Love Happens

Love happens in all kinds of ways.

There is love at first sight, a phenomenon that many of us have experienced. You meet someone and right away, you fall hard. You just know at that very first instant that you love this person. There is never any doubt. No need to think about it, inspect it, analyze it. It just is.

There is love that creeps up on you, a slowly swelling river imperceptibly inching higher and higher until suddenly you realize your feet are wet. An even more startling revelation to follow is that you really don't mind. You just stand there grinning as your brand new Selbys fill with water.

Sometimes love begins as friendship and transmogrifies. You're accustomed to being friends with this person, hanging out, doing things together. Then one day you look at him and he's glowing in a way you've never noticed before. It's the glare from the halo that has unexpectedly appeared above his head. This can be a shocking and disconcerting discovery. In that one moment, a new door has opened. A line has been crossed. There is no going back; there is only uncertainty where once abided comfort, familiarity, and assurance.

I have experienced all these forms of love happening. They were thrilling. Exciting. Heady trips into a fantastic netherworld. They did not fulfill me, however. Did not reaffirm me. And in the long run, did not sustain me. What began as love morphed into other entities, unnamed and shrewd, untamable and headstrong.

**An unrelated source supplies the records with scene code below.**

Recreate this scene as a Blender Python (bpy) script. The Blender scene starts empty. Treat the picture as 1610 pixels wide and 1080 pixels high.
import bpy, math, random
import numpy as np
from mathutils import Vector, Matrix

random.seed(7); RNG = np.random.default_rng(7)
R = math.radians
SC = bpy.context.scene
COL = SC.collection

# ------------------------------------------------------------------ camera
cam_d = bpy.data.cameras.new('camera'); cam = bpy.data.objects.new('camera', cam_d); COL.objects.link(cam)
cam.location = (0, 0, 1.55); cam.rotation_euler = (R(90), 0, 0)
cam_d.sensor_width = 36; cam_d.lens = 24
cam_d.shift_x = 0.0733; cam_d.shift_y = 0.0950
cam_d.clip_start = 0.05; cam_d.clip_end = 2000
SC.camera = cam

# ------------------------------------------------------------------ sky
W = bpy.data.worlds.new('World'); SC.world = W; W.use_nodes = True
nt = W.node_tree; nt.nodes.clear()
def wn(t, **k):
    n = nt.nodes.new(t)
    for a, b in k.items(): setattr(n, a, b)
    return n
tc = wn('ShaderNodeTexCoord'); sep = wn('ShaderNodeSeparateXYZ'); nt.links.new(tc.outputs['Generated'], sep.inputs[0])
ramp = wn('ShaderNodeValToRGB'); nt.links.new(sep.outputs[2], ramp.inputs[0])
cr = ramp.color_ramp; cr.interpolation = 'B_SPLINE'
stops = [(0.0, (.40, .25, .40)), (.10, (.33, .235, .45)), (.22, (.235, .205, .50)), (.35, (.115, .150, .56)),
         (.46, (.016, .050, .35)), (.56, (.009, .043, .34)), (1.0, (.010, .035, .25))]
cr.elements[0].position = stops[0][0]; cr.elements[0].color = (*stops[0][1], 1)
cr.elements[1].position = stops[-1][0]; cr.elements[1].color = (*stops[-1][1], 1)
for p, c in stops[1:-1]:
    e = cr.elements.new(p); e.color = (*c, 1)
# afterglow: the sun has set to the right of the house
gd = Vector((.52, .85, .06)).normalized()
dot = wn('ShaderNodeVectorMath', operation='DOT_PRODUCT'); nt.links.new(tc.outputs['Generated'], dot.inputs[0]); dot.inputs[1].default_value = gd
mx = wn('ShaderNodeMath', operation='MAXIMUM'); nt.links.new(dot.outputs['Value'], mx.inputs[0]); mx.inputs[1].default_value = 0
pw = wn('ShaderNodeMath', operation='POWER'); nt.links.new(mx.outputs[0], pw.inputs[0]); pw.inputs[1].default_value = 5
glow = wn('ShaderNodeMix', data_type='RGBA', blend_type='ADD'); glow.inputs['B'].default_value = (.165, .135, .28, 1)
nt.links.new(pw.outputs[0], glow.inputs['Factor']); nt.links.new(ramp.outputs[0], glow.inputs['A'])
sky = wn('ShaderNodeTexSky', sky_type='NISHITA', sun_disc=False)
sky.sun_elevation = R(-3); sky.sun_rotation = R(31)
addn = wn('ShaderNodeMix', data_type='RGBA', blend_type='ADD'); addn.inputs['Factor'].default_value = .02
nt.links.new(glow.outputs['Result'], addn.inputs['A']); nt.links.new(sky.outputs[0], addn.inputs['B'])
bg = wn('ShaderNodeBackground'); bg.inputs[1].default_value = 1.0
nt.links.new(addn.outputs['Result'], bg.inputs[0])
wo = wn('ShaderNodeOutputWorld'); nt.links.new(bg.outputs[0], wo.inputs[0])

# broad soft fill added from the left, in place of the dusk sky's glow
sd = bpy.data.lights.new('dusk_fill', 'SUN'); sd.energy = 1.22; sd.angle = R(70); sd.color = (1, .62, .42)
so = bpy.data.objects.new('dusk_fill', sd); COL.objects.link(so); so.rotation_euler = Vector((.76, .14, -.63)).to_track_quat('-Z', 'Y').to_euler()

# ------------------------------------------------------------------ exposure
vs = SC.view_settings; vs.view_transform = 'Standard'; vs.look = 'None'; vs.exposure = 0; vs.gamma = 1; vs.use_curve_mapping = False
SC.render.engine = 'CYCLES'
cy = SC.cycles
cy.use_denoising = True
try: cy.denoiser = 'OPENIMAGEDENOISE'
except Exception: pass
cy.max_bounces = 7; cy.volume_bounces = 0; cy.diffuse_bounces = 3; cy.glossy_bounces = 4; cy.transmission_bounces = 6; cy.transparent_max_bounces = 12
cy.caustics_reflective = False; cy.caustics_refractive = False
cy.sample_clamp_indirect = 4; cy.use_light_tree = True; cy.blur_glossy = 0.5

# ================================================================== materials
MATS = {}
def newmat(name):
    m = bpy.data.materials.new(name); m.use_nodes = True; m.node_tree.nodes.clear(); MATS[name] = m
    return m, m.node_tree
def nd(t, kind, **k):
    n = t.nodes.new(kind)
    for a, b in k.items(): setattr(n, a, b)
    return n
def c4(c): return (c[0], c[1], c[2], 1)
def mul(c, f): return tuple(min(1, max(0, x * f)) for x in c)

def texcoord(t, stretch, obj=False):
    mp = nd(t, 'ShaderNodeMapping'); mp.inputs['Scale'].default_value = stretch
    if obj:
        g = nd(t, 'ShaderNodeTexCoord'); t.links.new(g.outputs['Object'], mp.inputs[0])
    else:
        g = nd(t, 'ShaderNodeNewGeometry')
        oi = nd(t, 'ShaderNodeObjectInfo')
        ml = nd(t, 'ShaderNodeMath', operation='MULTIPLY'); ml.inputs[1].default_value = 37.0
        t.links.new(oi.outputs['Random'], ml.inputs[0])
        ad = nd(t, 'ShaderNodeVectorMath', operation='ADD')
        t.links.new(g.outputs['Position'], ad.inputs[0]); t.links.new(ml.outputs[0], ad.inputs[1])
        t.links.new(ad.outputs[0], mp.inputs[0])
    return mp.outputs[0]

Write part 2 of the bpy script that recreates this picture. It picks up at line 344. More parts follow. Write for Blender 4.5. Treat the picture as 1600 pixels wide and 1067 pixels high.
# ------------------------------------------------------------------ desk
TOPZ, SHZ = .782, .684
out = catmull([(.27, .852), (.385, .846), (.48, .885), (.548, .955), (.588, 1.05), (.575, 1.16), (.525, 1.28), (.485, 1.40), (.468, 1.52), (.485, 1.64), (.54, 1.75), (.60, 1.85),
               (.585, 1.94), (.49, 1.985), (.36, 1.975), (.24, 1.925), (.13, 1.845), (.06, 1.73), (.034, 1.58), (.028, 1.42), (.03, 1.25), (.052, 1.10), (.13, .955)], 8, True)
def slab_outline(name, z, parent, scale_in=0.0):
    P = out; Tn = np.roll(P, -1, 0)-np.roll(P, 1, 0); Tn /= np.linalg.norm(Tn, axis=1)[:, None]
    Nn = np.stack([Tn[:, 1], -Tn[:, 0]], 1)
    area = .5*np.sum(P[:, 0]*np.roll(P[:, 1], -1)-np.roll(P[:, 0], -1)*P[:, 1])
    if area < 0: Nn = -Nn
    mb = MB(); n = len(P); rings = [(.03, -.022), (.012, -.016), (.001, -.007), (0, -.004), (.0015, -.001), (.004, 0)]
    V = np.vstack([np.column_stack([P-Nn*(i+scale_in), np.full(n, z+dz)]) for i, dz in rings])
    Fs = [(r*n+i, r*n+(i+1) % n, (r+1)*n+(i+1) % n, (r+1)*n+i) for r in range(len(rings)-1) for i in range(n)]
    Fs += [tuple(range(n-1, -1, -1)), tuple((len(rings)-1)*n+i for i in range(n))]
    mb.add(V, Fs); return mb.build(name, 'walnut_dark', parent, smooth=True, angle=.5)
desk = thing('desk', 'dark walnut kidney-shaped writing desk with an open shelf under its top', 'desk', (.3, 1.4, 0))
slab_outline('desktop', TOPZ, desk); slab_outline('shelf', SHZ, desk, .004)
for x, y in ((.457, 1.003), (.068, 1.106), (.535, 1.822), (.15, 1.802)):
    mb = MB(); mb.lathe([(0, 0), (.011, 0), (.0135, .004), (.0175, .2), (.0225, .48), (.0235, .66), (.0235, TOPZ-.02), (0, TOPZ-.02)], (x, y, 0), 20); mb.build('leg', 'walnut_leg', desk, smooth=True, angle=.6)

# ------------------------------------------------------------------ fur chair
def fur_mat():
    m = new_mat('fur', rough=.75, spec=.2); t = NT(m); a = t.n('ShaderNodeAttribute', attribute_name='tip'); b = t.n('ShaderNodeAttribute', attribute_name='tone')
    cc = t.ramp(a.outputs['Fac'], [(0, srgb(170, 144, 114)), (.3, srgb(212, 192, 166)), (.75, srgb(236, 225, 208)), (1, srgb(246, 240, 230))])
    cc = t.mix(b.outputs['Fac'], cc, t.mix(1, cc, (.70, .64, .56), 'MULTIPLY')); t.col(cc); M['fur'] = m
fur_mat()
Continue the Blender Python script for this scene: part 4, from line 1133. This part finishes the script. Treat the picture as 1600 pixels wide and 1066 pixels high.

When love happened this time, it was with some measure of aforethought. Not much, granted, but a little more than I usually give it. After my marriage with Lightnin ended, I didn't have the heart for love any more. Didn't want anything to do with it. Forget it. Love could be for others. I would revel in the happiness of my friends and secretly genuflect, thanking the gods for sparing me.

Then approximately one year ago I began to realize that I had at last conquered the chasm of grief and anger which had claimed me for over seven years. At last I had clambered from the depths and found myself at the edge of a peaceful wood, near the banks of a swiftly running stream. I reached down and touched the cool water and it occurred to me that perhaps I should entertain the idea of love once more.

If love should happen for me again, though, there were certain qualities I was seeking. Those qualities must take precedence over sexual attraction, personality traits, or physical characteristics. They were essential, vital components of any deep and meaningful relationship I might ever have. I also decided that it would not be necessary for him to make any of the usual gestures or commitments.

He wouldn't have to wed me or bed me. Wouldn't have to pay my bills, listen to me snore, or keep my Harley running. There would be nothing required of him except to tell me the truth, always the truth, regardless of its nature, and to be there for me in his heart. In his mind. In his soul. To let me know those things unequivocally. I vowed to myself that this time, I would have that or I would not have love.

He would know about suffering. How to bear his burdens nobly and unbowed. He'd understand the importance of the mission. He would display loyalty and dedication toward his own and understand my devotion to mine. He would come to me with a precious gift in his hand: the inherent ability to help me become more than I am simply by being all that he is.

He would know what it means to search. He would have searched for his soul, for his self, for his place in the universe. He would press an endless quest, one with no discernible beginning but which drives him onward, ever onward, into the unfathomable. He would understand that I am searching, too.

He would be an old friend to pain. He would know firsthand how it cuts through you and carves into your being, leaving you hollow, empty, maimed. He would also acknowledge that pain is necessary. That it threshes us, fires us, tills our soil so that we may harvest love, tolerance, and compassion where its unwelcome vines once rooted.

He would feel a closeness to the Earth, to all living things. He would see life even where others do not. And once in a while he would turn his eyes to the heavens and think of me.

Sometimes he says, "I don't know what you find in me."

In you, my love, I find all of the above. In you I find my tathagata.